The Department of Defense should follow the example of the British and Canadian armed forces and integrate sexual orientation into its existing nondiscrimination training programs and training manuals to coincide with the policy change. The basis for the sessions should be gender- and sexual-orientation-neutral training based on revised criteria for the Military Equal Opportunity program, or MEO, “a program that formulates, directs, and sustains a comprehensive effort to maximize human potential to ensure fair treatment for military personnel.”
DoD’s policies currently stipulate that “programs or activities conducted by, or that receive financial assistance from, the Department of Defense shall not unlawfully discriminate against individuals on the basis of race, color, national origin, sex, religion, age, or disability in accordance with guidance issued by DOJ, DHHS, the Department of Labor, and the Small Business Administration.” DoD’s future directives can easily be expanded to include prevention of discrimination on the basis of sexual orientation as our British and Canadian colleagues have done.

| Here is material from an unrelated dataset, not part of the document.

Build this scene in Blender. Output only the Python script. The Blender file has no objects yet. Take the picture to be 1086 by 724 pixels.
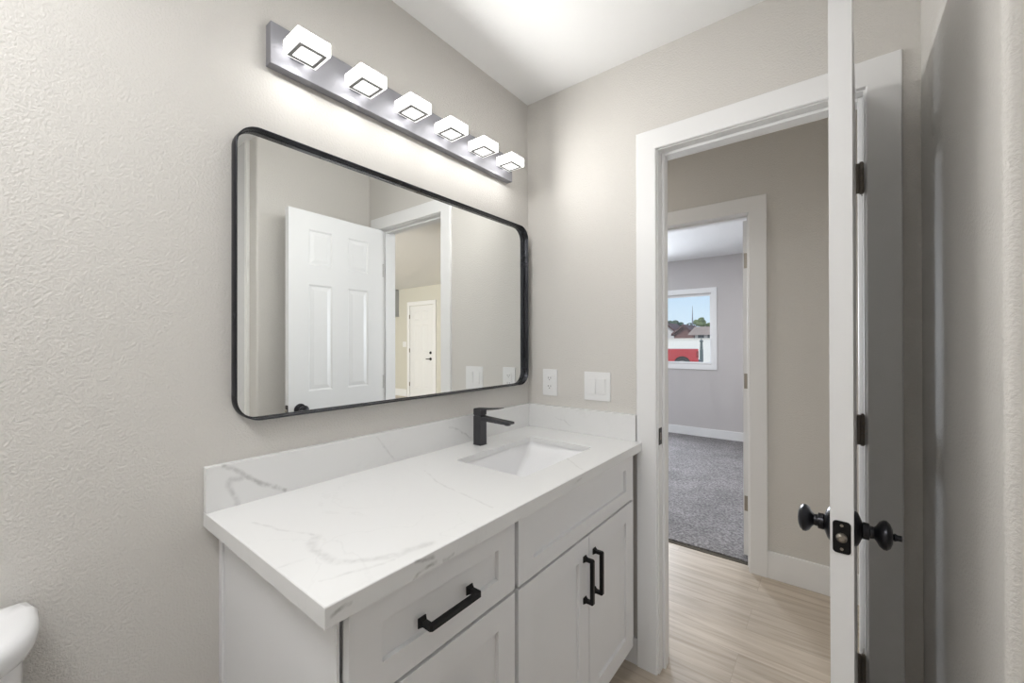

Moreover, there are many opportunities for these trainings to take place. DoD’s February 2009 directive on diversity management and equal opportunity programs declared that the MEO program must include “periodic, mandatory education and training in human relations and MEO at installation and operational unit commands, during pre-commissioning programs and initial entry training, and throughout professional military education systems.”
All service members should be required to participate in gender- and sexual-orientation neutral training immediately following the repeal of “Don’t Ask, Don’t Tell,” and these training sessions can be modeled on the servicewide stand down that followed the infamous Tailhook incident in the early 1990s. A clear policy of nondiscrimination based on sexual orientation should be a topic in all future training programs across the services.